## [INFORMATION PROVIDED]
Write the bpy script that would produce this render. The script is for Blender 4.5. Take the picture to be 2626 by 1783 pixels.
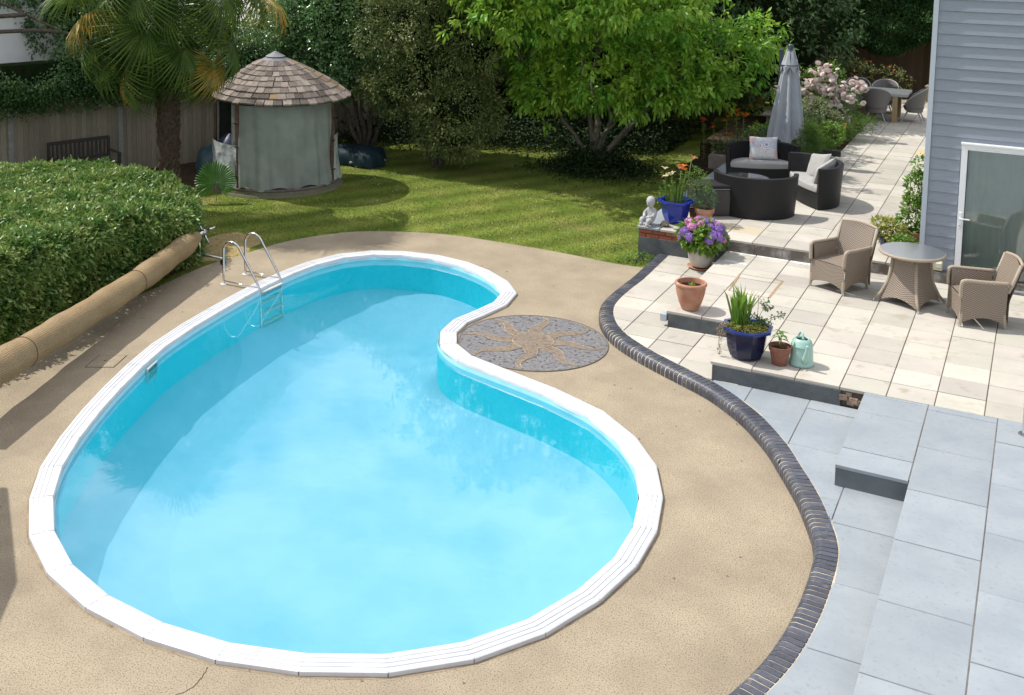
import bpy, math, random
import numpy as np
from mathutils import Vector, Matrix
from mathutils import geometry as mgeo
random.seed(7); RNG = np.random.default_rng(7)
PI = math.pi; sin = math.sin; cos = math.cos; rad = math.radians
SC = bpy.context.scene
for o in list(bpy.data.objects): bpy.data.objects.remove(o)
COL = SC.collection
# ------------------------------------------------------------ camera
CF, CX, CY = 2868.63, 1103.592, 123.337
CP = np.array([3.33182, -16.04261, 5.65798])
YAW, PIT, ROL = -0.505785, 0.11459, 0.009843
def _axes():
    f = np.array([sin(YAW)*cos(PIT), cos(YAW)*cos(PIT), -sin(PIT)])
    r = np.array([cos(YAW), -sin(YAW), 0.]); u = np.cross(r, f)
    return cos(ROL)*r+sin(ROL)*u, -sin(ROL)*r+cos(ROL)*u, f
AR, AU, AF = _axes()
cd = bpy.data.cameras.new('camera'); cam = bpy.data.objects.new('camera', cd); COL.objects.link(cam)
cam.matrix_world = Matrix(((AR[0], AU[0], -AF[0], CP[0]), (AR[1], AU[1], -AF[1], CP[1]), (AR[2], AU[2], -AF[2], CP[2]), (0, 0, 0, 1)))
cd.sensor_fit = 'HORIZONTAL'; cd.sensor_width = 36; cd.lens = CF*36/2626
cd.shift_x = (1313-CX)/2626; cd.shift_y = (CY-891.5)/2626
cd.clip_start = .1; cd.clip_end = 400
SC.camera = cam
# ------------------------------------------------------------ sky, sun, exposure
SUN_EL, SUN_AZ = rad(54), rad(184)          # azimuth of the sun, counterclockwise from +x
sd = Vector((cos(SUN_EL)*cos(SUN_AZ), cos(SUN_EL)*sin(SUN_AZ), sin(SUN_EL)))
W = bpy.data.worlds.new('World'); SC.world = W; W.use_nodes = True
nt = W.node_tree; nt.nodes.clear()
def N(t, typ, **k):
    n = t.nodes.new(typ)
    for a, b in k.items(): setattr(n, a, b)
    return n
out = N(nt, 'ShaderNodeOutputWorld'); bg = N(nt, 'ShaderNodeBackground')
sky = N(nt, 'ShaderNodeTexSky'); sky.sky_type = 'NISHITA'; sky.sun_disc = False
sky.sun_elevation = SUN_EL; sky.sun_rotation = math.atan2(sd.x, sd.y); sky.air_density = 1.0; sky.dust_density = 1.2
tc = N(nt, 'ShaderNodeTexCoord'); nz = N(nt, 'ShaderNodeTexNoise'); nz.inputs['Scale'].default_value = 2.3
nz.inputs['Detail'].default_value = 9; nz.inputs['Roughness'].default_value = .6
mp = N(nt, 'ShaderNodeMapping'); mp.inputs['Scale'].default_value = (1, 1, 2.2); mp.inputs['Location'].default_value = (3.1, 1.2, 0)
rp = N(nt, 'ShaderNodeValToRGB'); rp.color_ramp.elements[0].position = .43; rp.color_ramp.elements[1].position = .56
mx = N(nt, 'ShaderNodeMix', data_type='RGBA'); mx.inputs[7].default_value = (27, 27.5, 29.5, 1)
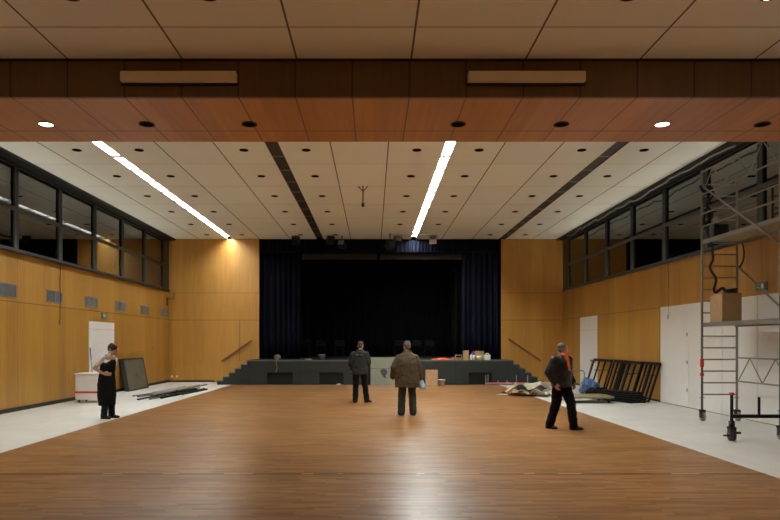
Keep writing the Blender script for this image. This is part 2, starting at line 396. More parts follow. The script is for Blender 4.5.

## [WHAT IS ASKED]
Copy every line of the records above that contains "Blender".

## [RESULT FOR THIS EXERCISE]
Write the bpy script that would produce this render. The script is for Blender 4.5. Take the picture to be 2626 by 1783 pixels.
Keep writing the Blender script for this image. This is part 2, starting at line 396. More parts follow. The script is for Blender 4.5.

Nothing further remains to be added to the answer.